* [WORK REQUIRED] Copy down all of the data underneath, exactly as shown.

* [DATASET SECTION]
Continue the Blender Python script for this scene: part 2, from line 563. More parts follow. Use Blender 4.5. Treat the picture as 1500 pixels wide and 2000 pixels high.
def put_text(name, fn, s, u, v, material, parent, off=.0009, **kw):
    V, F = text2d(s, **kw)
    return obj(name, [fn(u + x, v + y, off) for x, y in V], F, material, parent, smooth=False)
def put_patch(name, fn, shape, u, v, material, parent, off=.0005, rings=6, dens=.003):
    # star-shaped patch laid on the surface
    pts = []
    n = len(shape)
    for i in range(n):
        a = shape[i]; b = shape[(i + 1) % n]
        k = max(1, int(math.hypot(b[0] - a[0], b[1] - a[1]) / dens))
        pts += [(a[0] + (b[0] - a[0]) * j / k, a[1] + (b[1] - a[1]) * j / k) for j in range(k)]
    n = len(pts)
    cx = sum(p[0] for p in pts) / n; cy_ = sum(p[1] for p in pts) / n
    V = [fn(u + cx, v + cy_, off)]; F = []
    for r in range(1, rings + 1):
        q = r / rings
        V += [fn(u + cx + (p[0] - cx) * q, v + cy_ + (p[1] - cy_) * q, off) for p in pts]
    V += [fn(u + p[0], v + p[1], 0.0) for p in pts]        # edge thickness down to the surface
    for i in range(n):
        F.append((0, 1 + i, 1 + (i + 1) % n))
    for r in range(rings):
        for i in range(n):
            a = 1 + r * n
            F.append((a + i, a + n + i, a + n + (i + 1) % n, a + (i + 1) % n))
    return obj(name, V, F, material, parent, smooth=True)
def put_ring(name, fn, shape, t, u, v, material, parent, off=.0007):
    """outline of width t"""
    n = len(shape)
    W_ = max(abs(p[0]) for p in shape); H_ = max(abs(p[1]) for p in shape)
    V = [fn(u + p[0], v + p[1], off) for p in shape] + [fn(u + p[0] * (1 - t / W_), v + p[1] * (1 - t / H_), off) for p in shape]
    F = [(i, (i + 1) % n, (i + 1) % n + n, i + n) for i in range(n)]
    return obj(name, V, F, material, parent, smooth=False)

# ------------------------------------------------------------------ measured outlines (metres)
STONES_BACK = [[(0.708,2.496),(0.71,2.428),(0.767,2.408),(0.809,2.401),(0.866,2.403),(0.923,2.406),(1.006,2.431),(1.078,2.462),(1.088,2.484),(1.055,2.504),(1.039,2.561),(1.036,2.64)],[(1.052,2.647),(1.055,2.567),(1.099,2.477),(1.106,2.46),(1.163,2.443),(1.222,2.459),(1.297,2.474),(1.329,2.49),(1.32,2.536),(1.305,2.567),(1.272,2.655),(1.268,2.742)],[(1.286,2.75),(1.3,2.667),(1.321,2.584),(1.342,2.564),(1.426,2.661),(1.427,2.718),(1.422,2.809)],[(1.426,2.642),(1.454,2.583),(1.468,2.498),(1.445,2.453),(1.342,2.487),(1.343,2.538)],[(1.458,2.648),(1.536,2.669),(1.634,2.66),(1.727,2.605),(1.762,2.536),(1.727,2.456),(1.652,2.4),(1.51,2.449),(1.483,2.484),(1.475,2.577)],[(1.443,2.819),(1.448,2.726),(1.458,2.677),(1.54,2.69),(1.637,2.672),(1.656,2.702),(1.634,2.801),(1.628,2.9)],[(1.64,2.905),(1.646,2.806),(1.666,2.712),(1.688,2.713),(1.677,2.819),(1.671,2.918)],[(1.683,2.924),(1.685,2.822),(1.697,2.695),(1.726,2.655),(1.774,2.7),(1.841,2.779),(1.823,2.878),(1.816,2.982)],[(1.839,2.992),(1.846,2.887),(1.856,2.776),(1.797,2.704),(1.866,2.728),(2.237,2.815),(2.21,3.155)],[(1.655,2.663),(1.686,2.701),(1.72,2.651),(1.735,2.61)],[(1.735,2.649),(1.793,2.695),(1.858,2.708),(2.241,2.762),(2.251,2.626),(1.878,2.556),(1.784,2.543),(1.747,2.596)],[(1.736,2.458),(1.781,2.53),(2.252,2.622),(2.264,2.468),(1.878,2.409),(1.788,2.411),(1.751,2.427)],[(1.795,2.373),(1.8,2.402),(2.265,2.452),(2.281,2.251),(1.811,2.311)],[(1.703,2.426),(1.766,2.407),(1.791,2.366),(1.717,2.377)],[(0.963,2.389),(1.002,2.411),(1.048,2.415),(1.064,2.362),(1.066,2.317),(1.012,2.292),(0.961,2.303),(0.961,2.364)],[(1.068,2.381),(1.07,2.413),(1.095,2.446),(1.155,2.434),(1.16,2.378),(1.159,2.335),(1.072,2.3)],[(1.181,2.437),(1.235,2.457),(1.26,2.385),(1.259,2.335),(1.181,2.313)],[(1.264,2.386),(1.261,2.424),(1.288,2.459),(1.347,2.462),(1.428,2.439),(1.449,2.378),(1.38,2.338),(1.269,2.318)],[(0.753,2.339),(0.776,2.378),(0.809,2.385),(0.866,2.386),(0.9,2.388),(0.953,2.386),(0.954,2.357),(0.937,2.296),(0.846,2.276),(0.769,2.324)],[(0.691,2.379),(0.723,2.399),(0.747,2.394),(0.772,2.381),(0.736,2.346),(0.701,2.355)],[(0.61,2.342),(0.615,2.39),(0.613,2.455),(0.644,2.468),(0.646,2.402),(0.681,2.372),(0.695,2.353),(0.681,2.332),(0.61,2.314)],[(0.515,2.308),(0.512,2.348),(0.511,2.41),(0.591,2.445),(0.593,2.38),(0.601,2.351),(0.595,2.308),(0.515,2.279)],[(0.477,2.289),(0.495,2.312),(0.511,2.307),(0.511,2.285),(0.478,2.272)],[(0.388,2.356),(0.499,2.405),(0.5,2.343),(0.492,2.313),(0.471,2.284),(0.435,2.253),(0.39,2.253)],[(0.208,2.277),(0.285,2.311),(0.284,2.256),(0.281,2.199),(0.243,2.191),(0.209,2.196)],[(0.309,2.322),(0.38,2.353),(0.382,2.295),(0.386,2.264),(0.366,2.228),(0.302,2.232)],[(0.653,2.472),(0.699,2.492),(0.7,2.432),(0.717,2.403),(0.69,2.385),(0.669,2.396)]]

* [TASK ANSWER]
Continue the Blender Python script for this scene: part 2, from line 563. More parts follow. Use Blender 4.5. Treat the picture as 1500 pixels wide and 2000 pixels high.
def put_text(name, fn, s, u, v, material, parent, off=.0009, **kw):
    V, F = text2d(s, **kw)
    return obj(name, [fn(u + x, v + y, off) for x, y in V], F, material, parent, smooth=False)
def put_patch(name, fn, shape, u, v, material, parent, off=.0005, rings=6, dens=.003):
    # star-shaped patch laid on the surface
    pts = []
    n = len(shape)
    for i in range(n):
        a = shape[i]; b = shape[(i + 1) % n]
        k = max(1, int(math.hypot(b[0] - a[0], b[1] - a[1]) / dens))
        pts += [(a[0] + (b[0] - a[0]) * j / k, a[1] + (b[1] - a[1]) * j / k) for j in range(k)]
    n = len(pts)
    cx = sum(p[0] for p in pts) / n; cy_ = sum(p[1] for p in pts) / n
    V = [fn(u + cx, v + cy_, off)]; F = []
    for r in range(1, rings + 1):
        q = r / rings
        V += [fn(u + cx + (p[0] - cx) * q, v + cy_ + (p[1] - cy_) * q, off) for p in pts]
    V += [fn(u + p[0], v + p[1], 0.0) for p in pts]        # edge thickness down to the surface
    for i in range(n):
        F.append((0, 1 + i, 1 + (i + 1) % n))
    for r in range(rings):
        for i in range(n):
            a = 1 + r * n
            F.append((a + i, a + n + i, a + n + (i + 1) % n, a + (i + 1) % n))
    return obj(name, V, F, material, parent, smooth=True)
def put_ring(name, fn, shape, t, u, v, material, parent, off=.0007):
    """outline of width t"""
    n = len(shape)
    W_ = max(abs(p[0]) for p in shape); H_ = max(abs(p[1]) for p in shape)
    V = [fn(u + p[0], v + p[1], off) for p in shape] + [fn(u + p[0] * (1 - t / W_), v + p[1] * (1 - t / H_), off) for p in shape]
    F = [(i, (i + 1) % n, (i + 1) % n + n, i + n) for i in range(n)]
    return obj(name, V, F, material, parent, smooth=False)

# ------------------------------------------------------------------ measured outlines (metres)
STONES_BACK = [[(0.708,2.496),(0.71,2.428),(0.767,2.408),(0.809,2.401),(0.866,2.403),(0.923,2.406),(1.006,2.431),(1.078,2.462),(1.088,2.484),(1.055,2.504),(1.039,2.561),(1.036,2.64)],[(1.052,2.647),(1.055,2.567),(1.099,2.477),(1.106,2.46),(1.163,2.443),(1.222,2.459),(1.297,2.474),(1.329,2.49),(1.32,2.536),(1.305,2.567),(1.272,2.655),(1.268,2.742)],[(1.286,2.75),(1.3,2.667),(1.321,2.584),(1.342,2.564),(1.426,2.661),(1.427,2.718),(1.422,2.809)],[(1.426,2.642),(1.454,2.583),(1.468,2.498),(1.445,2.453),(1.342,2.487),(1.343,2.538)],[(1.458,2.648),(1.536,2.669),(1.634,2.66),(1.727,2.605),(1.762,2.536),(1.727,2.456),(1.652,2.4),(1.51,2.449),(1.483,2.484),(1.475,2.577)],[(1.443,2.819),(1.448,2.726),(1.458,2.677),(1.54,2.69),(1.637,2.672),(1.656,2.702),(1.634,2.801),(1.628,2.9)],[(1.64,2.905),(1.646,2.806),(1.666,2.712),(1.688,2.713),(1.677,2.819),(1.671,2.918)],[(1.683,2.924),(1.685,2.822),(1.697,2.695),(1.726,2.655),(1.774,2.7),(1.841,2.779),(1.823,2.878),(1.816,2.982)],[(1.839,2.992),(1.846,2.887),(1.856,2.776),(1.797,2.704),(1.866,2.728),(2.237,2.815),(2.21,3.155)],[(1.655,2.663),(1.686,2.701),(1.72,2.651),(1.735,2.61)],[(1.735,2.649),(1.793,2.695),(1.858,2.708),(2.241,2.762),(2.251,2.626),(1.878,2.556),(1.784,2.543),(1.747,2.596)],[(1.736,2.458),(1.781,2.53),(2.252,2.622),(2.264,2.468),(1.878,2.409),(1.788,2.411),(1.751,2.427)],[(1.795,2.373),(1.8,2.402),(2.265,2.452),(2.281,2.251),(1.811,2.311)],[(1.703,2.426),(1.766,2.407),(1.791,2.366),(1.717,2.377)],[(0.963,2.389),(1.002,2.411),(1.048,2.415),(1.064,2.362),(1.066,2.317),(1.012,2.292),(0.961,2.303),(0.961,2.364)],[(1.068,2.381),(1.07,2.413),(1.095,2.446),(1.155,2.434),(1.16,2.378),(1.159,2.335),(1.072,2.3)],[(1.181,2.437),(1.235,2.457),(1.26,2.385),(1.259,2.335),(1.181,2.313)],[(1.264,2.386),(1.261,2.424),(1.288,2.459),(1.347,2.462),(1.428,2.439),(1.449,2.378),(1.38,2.338),(1.269,2.318)],[(0.753,2.339),(0.776,2.378),(0.809,2.385),(0.866,2.386),(0.9,2.388),(0.953,2.386),(0.954,2.357),(0.937,2.296),(0.846,2.276),(0.769,2.324)],[(0.691,2.379),(0.723,2.399),(0.747,2.394),(0.772,2.381),(0.736,2.346),(0.701,2.355)],[(0.61,2.342),(0.615,2.39),(0.613,2.455),(0.644,2.468),(0.646,2.402),(0.681,2.372),(0.695,2.353),(0.681,2.332),(0.61,2.314)],[(0.515,2.308),(0.512,2.348),(0.511,2.41),(0.591,2.445),(0.593,2.38),(0.601,2.351),(0.595,2.308),(0.515,2.279)],[(0.477,2.289),(0.495,2.312),(0.511,2.307),(0.511,2.285),(0.478,2.272)],[(0.388,2.356),(0.499,2.405),(0.5,2.343),(0.492,2.313),(0.471,2.284),(0.435,2.253),(0.39,2.253)],[(0.208,2.277),(0.285,2.311),(0.284,2.256),(0.281,2.199),(0.243,2.191),(0.209,2.196)],[(0.309,2.322),(0.38,2.353),(0.382,2.295),(0.386,2.264),(0.366,2.228),(0.302,2.232)],[(0.653,2.472),(0.699,2.492),(0.7,2.432),(0.717,2.403),(0.69,2.385),(0.669,2.396)]]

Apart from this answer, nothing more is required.